I opened the Washington Post yesterday morning to find a big story on Fred Goldman, father of Ron Goldman, the man murdered alongside Nicole Brown Simpson in 1994. He got the rights from OJ Simpson’s never-published book, If I Did It, wrote a new forward, a new prologue and a new afterword and has had it published.
The article portrays a man still seething over his son’s death:

Goldman has never let the most notorious murder case in modern American history, the O.J. Simpson trial, move “more than a centimeter from the surface of the brain,” and today he launches a bizarre offensive against Simpson, the man whom a civil court — and many Americans — consider to be someone who got away with murder.
“To let it go would be tantamount to saying, ‘It doesn’t matter anymore,’ ” Goldman says of his continued pursuit of O.J. Simpson.
“I made a promise to Ron,” Goldman says in a long, late-afternoon interview in his modest home, “that I would pursue this bastard. That we would never let this go.”

This morning, Paul sent me an article about a different group of people who lost children to murder:

An Amish community that lost five girls in a Pennsylvania schoolhouse shooting massacre last year has donated money to the widow of the gunman, the community said Wednesday.
The Nickel Mines Accountability Committee, which was set up to handle more than $4.3 million in donations from around the world after the shootings, said it had given an unspecified “contribution” to Marie Roberts, a mother of three….
In a statement released on behalf of the community, the committee said, “Many from Nickel Mines have pointed out that forgiveness is a journey, that you need help from your community of faith and from God … to make and hold on to a decision not to become a hostage to hostility.
“It is understood that hostility destroys community,” it said.

I can scarcely believe a group of people would do such a thing – even this group of people who have loved like Jesus from the moment this horror was inflicted upon them.
I hope, in the face of horror, that I would be like the Amish. But how easily I could see myself becoming much more like Mr. Goldman. The other day my 11-year-old told me that a friend of hers was followed home by a black SUV whose driver kept asking the girl if she wanted a ride.

As I listened I felt this seething rage – this indescribable ferociousness aimed towards anyone who would hurt my girl.
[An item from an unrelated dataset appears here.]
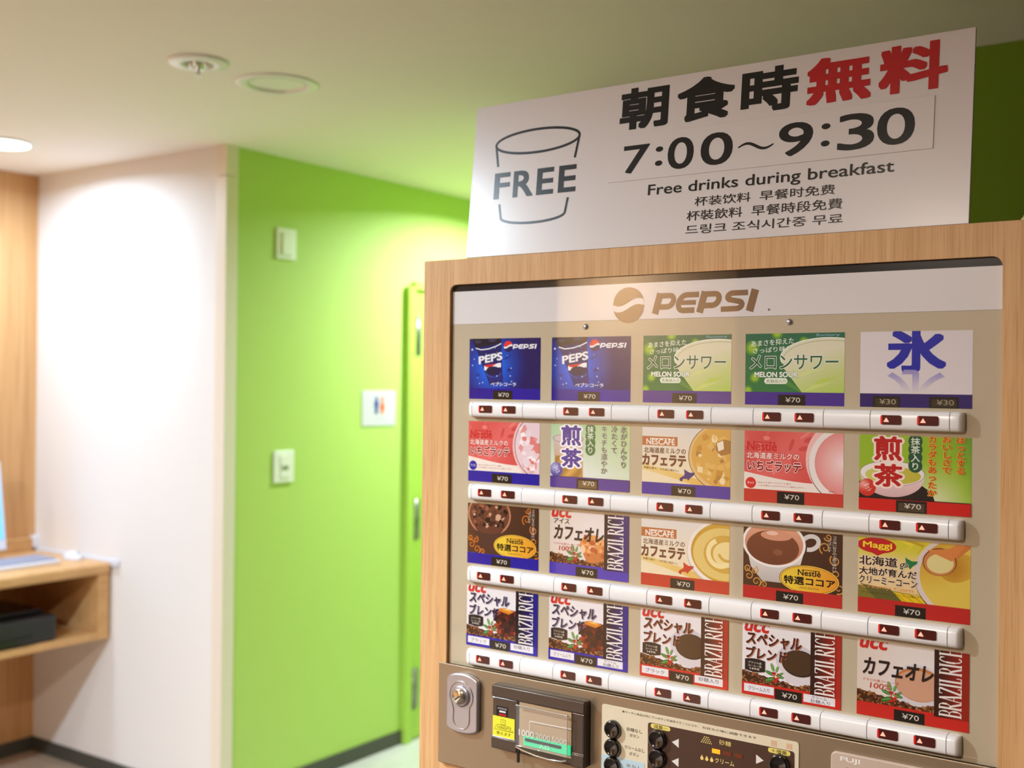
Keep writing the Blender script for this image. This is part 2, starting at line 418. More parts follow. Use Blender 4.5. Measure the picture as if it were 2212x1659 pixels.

I joked with her that if anyone ever touched her it would be the very worst day of their lives because I would find them and inflict upon them significant bodily harm.
The truth, however, is that it wasn’t a joke to me. I would. Forgiveness? Towards someone who hurt my child? You must be kidding. And so I sympathize with Fred Goldman.
But then there is Jesus…
Jesus lives with and in the Amish. There is no other explanation for their forgiveness and love. They are defined by Him. They live with a true faith. I am awed and humbled and staggered. And in our day and age where revenge and violence and war are glorified they are that still, small voice of God whispering that there is another way – his way and that “hostility destroys community.”